Es sind – ganz anders als die feingliedrigen, eskapistisch-verträumten Verse der Neoklassiker – in der Mehrzahl rohe, ungehobelte, unziselierte Texte, in denen obendrein oft eines fehlt: Hoffnung auf Normalität. Und das, obwohl die meisten der Texte erst nach dem Ende des Bürgerkriegs veröffentlicht wurden, als es für eine kurze Weile eine Art kulturellen Frieden in der Ukraine gab; als hätten die Dämonen des Krieges erst, nachdem die Waffen ruhten, ihre volle Macht entfaltet; als käme nach dem Ringen um die Existenz erst das volle Ausmaß des Horrors ans Licht.

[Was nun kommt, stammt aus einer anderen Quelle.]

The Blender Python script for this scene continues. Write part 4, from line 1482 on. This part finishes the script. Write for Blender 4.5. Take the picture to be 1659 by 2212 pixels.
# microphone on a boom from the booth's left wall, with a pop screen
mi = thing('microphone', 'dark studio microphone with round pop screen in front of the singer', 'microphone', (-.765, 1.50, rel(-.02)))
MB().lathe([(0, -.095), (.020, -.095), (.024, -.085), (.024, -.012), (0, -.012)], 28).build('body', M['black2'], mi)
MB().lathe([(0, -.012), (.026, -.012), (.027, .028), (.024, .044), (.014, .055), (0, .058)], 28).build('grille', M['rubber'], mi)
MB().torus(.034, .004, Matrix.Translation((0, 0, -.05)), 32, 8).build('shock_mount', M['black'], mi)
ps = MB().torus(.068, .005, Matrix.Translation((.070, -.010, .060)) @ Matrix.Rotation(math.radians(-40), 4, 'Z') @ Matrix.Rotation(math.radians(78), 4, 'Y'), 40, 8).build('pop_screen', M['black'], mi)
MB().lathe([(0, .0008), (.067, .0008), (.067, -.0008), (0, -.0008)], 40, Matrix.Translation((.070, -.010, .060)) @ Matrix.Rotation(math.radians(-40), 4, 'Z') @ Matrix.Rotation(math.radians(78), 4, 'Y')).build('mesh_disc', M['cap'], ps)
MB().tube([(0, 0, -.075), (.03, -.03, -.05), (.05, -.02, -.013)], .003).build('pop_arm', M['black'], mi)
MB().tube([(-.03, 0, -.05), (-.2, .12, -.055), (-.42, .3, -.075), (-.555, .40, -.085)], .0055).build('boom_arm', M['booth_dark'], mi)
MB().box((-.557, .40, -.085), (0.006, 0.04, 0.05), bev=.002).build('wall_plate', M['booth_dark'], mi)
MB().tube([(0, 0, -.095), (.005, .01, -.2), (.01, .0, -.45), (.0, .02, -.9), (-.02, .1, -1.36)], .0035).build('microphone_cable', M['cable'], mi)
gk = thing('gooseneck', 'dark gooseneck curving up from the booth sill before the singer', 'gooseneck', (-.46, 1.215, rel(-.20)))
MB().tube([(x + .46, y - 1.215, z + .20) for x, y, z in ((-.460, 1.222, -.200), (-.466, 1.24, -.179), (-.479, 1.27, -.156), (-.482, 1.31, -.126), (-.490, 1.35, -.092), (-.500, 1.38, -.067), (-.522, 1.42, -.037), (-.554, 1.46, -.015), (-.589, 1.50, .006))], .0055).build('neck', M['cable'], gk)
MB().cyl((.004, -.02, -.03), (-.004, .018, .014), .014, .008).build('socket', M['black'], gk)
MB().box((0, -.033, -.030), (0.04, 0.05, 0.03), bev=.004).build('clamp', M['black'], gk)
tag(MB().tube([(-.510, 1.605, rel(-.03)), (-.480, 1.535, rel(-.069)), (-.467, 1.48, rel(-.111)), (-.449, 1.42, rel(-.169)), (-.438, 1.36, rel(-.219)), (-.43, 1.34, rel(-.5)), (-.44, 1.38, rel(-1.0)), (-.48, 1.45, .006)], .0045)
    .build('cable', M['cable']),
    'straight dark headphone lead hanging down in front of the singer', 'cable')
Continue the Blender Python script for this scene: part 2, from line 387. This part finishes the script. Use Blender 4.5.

Wohl auch, weil der Friede und die Ruhe so brüchig waren. Viele der Autor*innen wurden ab Ende der Zwanzigerjahre unter Stalin ermordet, Walerian Pidmohylnyj etwa wurde 1937 im Gulag erschossen, wie so viele seiner Kolleg*innen, was eine ganz neue, düstere Schule der ukrainischen Literatur begründete: die Rosstriljane widrodschennja, die erschossene Renaissance, der erst – eine traurige Pointe – ein neuer Krieg zur Wiederentdeckung verhalf.
Natalia Kotenko-Vusatiuk / Andrii Portnov (Hg.): Dichtung der Verdammten. Arco, 176 S., br., 11,99 €.
Kati Brunner, Claudia Dathe, Beatrix Kersten (Hg): Ein Hauch von Grauen und verborgene Hoffnung. Arco, 544 S., br., 26 €.